BOURGOGNE SUD–Decent Cuisine de Terroir, B-

June 28, 2011

Bourgogne-Sud-Salle-2-adjusted  Walking to meet friends for dinner the other night at Bourgogne Sud, a new Burgundian table in the drab rue de Clichy, it occurred to me that it’s become very rare for a new regional table to open in Paris these days. If the city was studded with outposts of the various regional cuisines of France when I moved here 25 years ago, many of them have closed as Parisians have become more interested in, well, cheeseburgers and Asian food than the traditional dishes of provincial France.

The highly dubious politics of the owner notwithstanding, I used to love L’Alsaco in the 10th, which served excellent Alsatian food, and Chez Maitre Paul in Saint-Germain-des-Pres for its delicious cooking from the Jura and Franche-Comte. There was a mode for provencale restaurants in the mid-eighties, a reflection of the sudden accessibility of the south of France as TGV (high-speed) train service started, but this tappered off too.

This is a real shame, since the regional kitchens of France are the brilliant gastronomic bedrock of what the world knows as ‘French’ cooking. There are, I think, many reasons for the current disinterest in French regional cooking in Paris, among them a preference for food that is both lighter and more cosmopolitan than Basque classics like Axoa, a succulent veal stew, or Pot’je Vleesch, a hearty northern French dish of boned rabbit, veal, pork and chicken. Then, too, the economics of running a restaurant in Paris these days do not favor regional cooking, since many of these wonderful old-fashioned dishes are time-consuming preparations that require someone in the kitchen to watch, skim, taste and adjust as the day goes by. Unfortunately, this has become an expensive proposition with the arrival of the 35 hour work week in France. Then, too, it’s not easy to find cooks who know how to prepare such food–younger chefs have been primed to want to express their creativity and have rarely been trained to make these dishes of yore.
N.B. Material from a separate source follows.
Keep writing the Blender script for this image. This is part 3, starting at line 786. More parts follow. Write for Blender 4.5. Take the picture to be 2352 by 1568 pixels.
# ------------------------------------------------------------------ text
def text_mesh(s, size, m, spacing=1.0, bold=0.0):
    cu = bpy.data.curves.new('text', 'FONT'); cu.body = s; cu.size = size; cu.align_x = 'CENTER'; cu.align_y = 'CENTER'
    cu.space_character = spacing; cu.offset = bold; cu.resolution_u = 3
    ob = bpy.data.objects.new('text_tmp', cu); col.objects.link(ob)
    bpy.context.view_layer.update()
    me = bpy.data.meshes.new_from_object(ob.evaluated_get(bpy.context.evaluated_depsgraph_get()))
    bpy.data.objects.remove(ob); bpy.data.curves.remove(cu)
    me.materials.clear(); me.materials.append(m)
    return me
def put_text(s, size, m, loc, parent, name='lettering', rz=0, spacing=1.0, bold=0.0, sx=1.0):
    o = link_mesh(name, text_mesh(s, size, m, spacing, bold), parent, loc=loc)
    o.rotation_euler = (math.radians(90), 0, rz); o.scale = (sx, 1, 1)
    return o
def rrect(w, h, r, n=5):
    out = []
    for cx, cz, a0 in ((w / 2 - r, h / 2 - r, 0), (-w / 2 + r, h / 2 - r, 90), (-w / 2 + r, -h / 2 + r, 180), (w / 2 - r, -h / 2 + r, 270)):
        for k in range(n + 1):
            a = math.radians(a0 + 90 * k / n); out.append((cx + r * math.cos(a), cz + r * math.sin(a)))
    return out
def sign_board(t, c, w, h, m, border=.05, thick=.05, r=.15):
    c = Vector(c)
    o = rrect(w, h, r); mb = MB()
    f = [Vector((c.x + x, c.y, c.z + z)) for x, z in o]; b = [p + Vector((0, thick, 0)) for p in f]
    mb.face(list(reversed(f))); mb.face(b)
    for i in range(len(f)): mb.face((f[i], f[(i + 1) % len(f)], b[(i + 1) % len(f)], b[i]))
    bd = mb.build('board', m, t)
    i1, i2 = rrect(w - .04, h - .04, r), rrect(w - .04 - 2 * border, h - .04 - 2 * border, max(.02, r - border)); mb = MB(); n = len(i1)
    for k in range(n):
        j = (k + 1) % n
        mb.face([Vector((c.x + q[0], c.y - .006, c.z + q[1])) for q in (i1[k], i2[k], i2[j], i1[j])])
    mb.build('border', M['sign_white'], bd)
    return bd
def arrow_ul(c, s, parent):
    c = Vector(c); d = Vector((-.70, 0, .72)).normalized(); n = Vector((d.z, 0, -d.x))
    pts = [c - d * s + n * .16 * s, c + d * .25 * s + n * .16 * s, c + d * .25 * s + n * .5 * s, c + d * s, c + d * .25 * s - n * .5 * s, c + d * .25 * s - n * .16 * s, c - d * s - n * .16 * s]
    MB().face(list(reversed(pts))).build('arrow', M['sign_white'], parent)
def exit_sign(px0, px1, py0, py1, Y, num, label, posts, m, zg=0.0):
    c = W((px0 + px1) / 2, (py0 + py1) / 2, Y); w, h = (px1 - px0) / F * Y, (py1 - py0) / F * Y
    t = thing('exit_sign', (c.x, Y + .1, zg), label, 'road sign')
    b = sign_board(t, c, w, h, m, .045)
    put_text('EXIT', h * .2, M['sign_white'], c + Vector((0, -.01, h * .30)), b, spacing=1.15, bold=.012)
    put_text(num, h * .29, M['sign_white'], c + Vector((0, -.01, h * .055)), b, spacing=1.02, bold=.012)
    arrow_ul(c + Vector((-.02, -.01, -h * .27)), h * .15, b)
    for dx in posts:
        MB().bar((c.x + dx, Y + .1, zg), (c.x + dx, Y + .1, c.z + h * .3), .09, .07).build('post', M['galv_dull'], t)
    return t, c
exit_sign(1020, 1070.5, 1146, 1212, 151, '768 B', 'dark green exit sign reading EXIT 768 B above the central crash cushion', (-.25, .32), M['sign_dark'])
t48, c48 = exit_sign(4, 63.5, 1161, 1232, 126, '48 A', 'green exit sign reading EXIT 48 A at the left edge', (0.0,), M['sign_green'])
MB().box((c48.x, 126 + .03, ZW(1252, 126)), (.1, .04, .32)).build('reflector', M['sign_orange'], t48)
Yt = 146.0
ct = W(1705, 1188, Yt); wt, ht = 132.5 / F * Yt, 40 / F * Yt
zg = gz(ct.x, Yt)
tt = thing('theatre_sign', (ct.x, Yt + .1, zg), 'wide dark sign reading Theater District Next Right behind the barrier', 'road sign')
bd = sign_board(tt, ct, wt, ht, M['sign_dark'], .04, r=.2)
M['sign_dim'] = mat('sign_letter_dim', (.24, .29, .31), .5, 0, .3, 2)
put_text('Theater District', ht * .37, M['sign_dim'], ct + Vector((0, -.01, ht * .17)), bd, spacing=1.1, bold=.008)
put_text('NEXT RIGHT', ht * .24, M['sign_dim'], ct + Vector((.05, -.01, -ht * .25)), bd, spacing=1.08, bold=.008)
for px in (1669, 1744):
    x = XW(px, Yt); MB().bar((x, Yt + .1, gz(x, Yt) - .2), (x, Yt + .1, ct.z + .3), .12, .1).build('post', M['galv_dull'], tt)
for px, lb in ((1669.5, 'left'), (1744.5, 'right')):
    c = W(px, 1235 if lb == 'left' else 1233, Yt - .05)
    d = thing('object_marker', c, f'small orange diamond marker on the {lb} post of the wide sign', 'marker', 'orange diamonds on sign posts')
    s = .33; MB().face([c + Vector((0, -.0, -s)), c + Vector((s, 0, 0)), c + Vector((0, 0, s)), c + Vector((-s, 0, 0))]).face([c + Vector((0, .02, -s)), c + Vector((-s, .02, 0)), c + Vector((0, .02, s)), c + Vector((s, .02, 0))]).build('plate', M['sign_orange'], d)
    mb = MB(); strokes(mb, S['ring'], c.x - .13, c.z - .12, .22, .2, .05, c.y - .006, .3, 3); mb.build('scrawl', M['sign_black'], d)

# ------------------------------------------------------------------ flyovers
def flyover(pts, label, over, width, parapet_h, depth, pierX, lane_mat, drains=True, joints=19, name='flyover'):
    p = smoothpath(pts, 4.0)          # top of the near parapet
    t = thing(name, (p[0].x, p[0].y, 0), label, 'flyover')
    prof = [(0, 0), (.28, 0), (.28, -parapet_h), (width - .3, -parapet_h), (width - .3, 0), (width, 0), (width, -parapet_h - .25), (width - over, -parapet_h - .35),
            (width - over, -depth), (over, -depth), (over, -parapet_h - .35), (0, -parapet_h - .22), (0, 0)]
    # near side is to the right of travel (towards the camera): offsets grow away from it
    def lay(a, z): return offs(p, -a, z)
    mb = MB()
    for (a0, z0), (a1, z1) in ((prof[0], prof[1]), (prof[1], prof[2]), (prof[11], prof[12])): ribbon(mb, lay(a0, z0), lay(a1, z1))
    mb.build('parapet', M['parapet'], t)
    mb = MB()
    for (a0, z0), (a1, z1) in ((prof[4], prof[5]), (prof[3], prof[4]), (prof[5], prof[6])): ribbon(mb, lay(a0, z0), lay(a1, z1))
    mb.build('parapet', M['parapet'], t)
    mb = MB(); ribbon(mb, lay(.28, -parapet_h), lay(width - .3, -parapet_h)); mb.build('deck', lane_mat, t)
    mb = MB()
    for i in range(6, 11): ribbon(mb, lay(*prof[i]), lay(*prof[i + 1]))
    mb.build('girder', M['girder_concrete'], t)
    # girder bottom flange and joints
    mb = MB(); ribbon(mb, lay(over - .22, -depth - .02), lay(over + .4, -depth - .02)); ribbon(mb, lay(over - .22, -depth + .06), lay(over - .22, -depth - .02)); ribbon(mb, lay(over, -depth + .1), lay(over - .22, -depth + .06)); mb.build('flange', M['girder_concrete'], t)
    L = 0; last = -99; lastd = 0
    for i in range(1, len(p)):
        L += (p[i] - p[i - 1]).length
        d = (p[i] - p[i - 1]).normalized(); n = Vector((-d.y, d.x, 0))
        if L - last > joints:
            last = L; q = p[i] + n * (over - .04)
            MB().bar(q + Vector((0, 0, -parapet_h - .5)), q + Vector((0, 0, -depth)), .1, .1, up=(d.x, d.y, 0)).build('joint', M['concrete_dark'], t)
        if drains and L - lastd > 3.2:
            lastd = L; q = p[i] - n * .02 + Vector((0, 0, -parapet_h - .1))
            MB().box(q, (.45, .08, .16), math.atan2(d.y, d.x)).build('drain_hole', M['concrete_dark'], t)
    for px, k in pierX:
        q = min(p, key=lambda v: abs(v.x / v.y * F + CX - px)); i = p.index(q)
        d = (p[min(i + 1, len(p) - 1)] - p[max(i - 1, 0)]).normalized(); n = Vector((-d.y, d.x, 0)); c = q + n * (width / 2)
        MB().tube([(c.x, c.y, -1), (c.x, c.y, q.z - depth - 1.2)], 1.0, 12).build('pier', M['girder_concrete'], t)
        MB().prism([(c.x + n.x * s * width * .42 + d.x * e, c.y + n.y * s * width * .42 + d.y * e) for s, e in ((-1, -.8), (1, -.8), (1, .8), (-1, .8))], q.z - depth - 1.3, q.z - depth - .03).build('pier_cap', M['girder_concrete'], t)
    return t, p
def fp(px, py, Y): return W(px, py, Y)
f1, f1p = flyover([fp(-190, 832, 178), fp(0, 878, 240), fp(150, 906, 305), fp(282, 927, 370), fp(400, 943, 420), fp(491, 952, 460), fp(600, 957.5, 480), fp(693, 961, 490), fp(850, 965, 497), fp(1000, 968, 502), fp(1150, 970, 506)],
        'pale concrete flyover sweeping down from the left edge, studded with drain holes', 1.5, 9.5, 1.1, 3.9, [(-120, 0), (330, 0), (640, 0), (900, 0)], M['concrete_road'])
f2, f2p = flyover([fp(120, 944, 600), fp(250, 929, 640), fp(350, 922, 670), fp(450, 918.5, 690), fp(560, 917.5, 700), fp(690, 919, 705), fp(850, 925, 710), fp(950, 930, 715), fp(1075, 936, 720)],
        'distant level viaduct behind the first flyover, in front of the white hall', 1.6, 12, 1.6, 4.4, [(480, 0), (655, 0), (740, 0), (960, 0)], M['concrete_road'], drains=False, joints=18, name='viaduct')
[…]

So I showed up at Bourgogne Sud hoping that this new outpost of Burgundy between the Eglise de la Trinitee and the Place de Clichy would be good. Since we were six at the table, we were able to taste a variety of different dishes, too. Starting off with a good bottle of white Macon, we were offered cubes of head cheese to nibble on, but I was the only one who went for one, or in fact several, of these morsels–the Dutchman and two French men at the table wrinkled their noses, and the two other Americans were having none of it. It was delicious, too.

One thing everyone liked right off the bat were the prices, including a 23 Euro three-course menu, which is what half of the table ordered. So we began with generous slices of jambon persille (chunks of ham in parslied white-wine aspic), real Burgundian snails, a very nicely made pork terrine spiked with Marc de Bourgogne and green salad garnished with large croutons topped with country ham and goat cheese.


All told, this first round from the kitchen was nicely made food prepared with good quality produce, though several dishes, including the jambon persille, were under-seasoned and none of them were better than just plain good. Next, the calorie-conscious Bruno went with a steak tartare, which he said was good, while the rest of us sorted ourselves out between an excellent chicken with shallots in a vinegar-spiked terra-cotta colored cream sauce (I’d have liked for the vinegar to have been a bit more pronounced) with potato puree, quenelles de Brochet (pike-perch dumplings), and paleron de boeuf en Bouguignon, or beef braised in a pleasantly ruddy red wine sauce.

Bourgogne-Sud-Chicken-adjusted  Service was pleasant throughout the meal, and the atmosphere here feels more like Macon, the owner’s hometown, than Paris, with a mix of pennywise suburban theater-goers, neighborhood types, and solitary business travelers relieved to have found a decent feed near their mid-range accountant-selected hotels.

We also appreciated the wine list, which is heavy in southern Burgundian bottles and Beaujolais, and offers a nice selection of pours by the glass and differently sized carafes.

In a male-oriented restaurant–with its andouillettes, steaks and other meat dishes, this place seems more likely to appeal to Monsieur than Madame, unless she has a trencherman’s appetite, I didn’t expect much from dessert, but the compote of fresh apricots with vanilla ice cream was a grandmotherly pleasure, and they also served up a very nice strawberry tart and a fine selection of mostly goat cheese from the Maconnais and Charolais regions.

All told, even though the cooking lacks precision, it’s still solidly good, and this is a recommendable if rather plain address for anyone looking for a Burgundian feed in the heart of Paris. Hats off to the owner, too, for chosing to raise the flag of Burgundy instead of adding to Paris’s already wiltingly large stable of alarmingly bad sushi restaurants or pasta places.

Bourgogne Sud, 14 rue de Clichy, 9th, Tel. 01-48-74-51-27, MetroL Liege or Trinitee. Open for lunch from Monday to Friday and dinner from Tuesday through Saturday. Lunch menus 13.50, 15.50 Euros, prix-fixe menu 23 Euros, average a la carte 35 Euros.